The Beechcraft Model 99 was designed in the 1960s as a replacement for the long-running Beechcraft Model 18. It first flew in July 1966 and received type certification on May 2, 1968, with sixty-two airframes delivered by the end of that year. The design borrowed extensively from existing Beechcraft components — wings from the Queen Air, engines and nacelles from the King Air, sub-systems from both — joined to a specifically designed nose structure to produce an unpressurized 15-to-17-passenger commuter airliner. Power came from two 550-hp Pratt & Whitney Canada PT6A-20 turboprops.

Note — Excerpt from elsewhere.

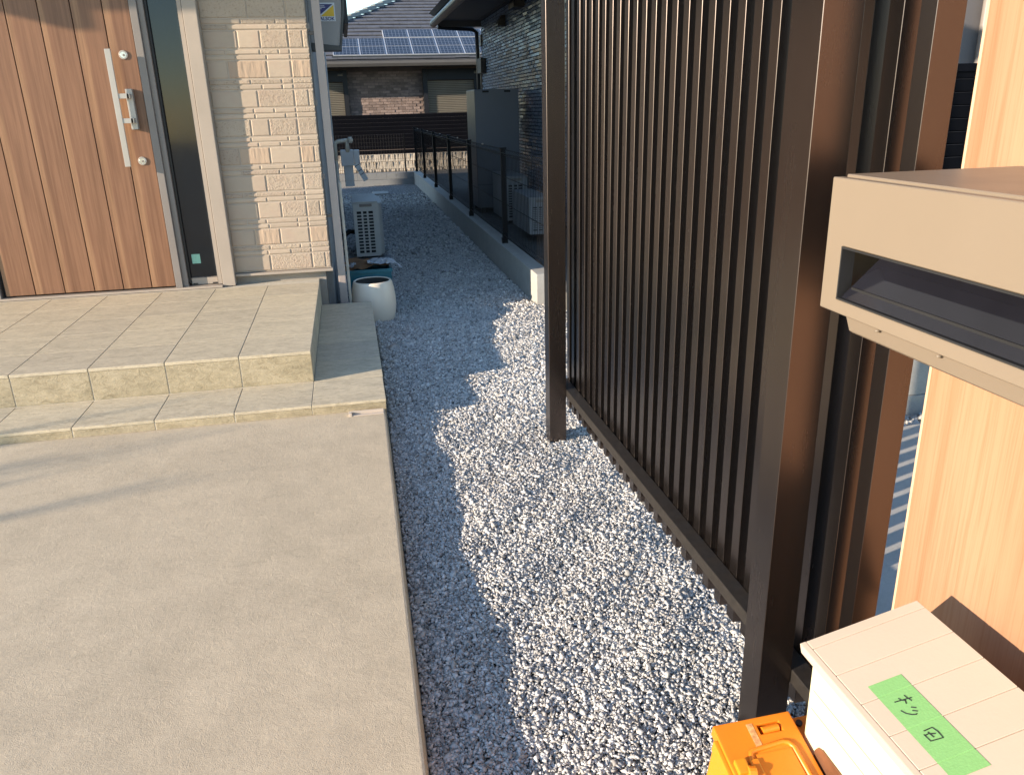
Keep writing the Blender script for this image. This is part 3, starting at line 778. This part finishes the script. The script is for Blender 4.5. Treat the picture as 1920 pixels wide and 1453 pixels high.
# ------------------------------------------------------------------ house behind
bh = thing('brick_house', 'dark brick house with solar panels on its tiled roof behind the slat fence', 'house', (2, 19, 0))
B('wall', bh, MORTAR, (-1.2, 6.0, 19.012, 24.9, -.3, 2.12))
bm1 = MB(); bm1.box(-.078, .078, 0, .02, 0, .052, BRICKM); bm1 = bm1.mesh('brick', .004)
random.seed(8)
nb = 0
for rI in range(18):
    z0 = .93 + rI * .0575
    for c in range(12):
        x = .205 + c * .1615 + (.08 if rI % 2 else 0)
        if x + .08 < 1.835: link('brick', bm1, bh, (x, 19.0 + random.uniform(-.006, .004), z0)); nb += 1
def shutter(x0, x1, z0, z1, lb):
    s_ = MB(); n = int((z1 - z0) / .036)
    for i in range(n):
        a = z0 + (z1 - z0) * i / n
        s_.hexa([(x0, 18.985, a), (x1, 18.985, a), (x0, 19.01, a), (x1, 19.01, a), (x0, 18.97, a + .026), (x1, 18.97, a + .026), (x0, 19.01, a + .026), (x1, 19.01, a + .026)], SHUTTER)
    o = stuff(s_.build('shutter', bh)); o['label'] = lb
    B('shutter_frame', bh, DARKFRAME, (x0 - .10, x0 - .003, 18.91, 19.01, z0, z1 + .24), (x1 + .003, x1 + .10, 18.91, 19.01, z0, z1 + .24), (x0 - .002, x1 + .002, 18.89, 19.01, z1 + .01, z1 + .235))
shutter(1.93, 2.98, .6, 1.75, 'closed beige roller shutter on the right of the brickwork')
shutter(-.9, .075, .6, 1.75, 'closed beige roller shutter on the left of the brickwork')
for x in (.035, 3.03):
    k = MB(); k.prism([(18.99, 1.99), (18.86, 1.90), (18.86, 1.88), (18.99, 1.88)], 'x', x - .05, x + .05, SHUTTER); k.build('vent_hood', bh, .004)
# eave and gutter
ZE, YE, SLP = 2.146, 18.25, .45
k = MB(); k.prism([(YE, ZE - .118), (YE - .03, ZE - .06), (YE - .03, ZE - .008), (YE + .09, ZE - .008), (YE + .09, ZE - .118)], 'x', -1.9, 6.5, GUTTER); k.build('gutter', bh, .006)
B('soffit', bh, DARKFRAME, (-1.9, 6.5, YE + .092, 19.011, ZE - .10, ZE - .02))
k = MB(); zr = ZE + SLP * (21.66 - YE)
k.poly([(-1.78, YE, ZE), (6.4, YE, ZE), (3.1, 21.66, zr - .004), (1.55, 21.66, zr - .004)], ROOFT)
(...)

The Model 99 became synonymous with thin-route commuter aviation in the United States. Through the 1970s and 1980s, the type carried passengers between small regional airports that were too thin for jet service but needed something more substantial than a single-engine piston twin. As regional jets eventually displaced the Model 99 from passenger service, the airframes found a second career in cargo feeder operations — flying overnight package routes for FedEx, UPS, and regional cargo carriers — a role many continue to fly today, decades after the last new Model 99 left Beechcraft's Wichita line in 1987. Total production: 239 airframes.

The unmistakable low-wing twin-turboprop silhouette of the Model 99 — long, flat fuselage; high-aspect-ratio wing; tall vertical tail — is a recognizable scale subject in RC twin-engine flying, particularly for pilots who want a civilian-aviation alternative to the more common WWII warbird twins.

In the simulator

A satisfying twin-engine scale subject. The Model 99's low-wing layout and substantial inertia make it an honest twin-engine training platform — equal throttle handling, asymmetric input as needed, and the kind of pattern flying a real Beech 99 pilot would recognize. Pairs well with airport-class landscapes that have proper runways and approach patterns. A civilian counterpoint to the military twins in this same pack — same multi-engine discipline, very different intended mission.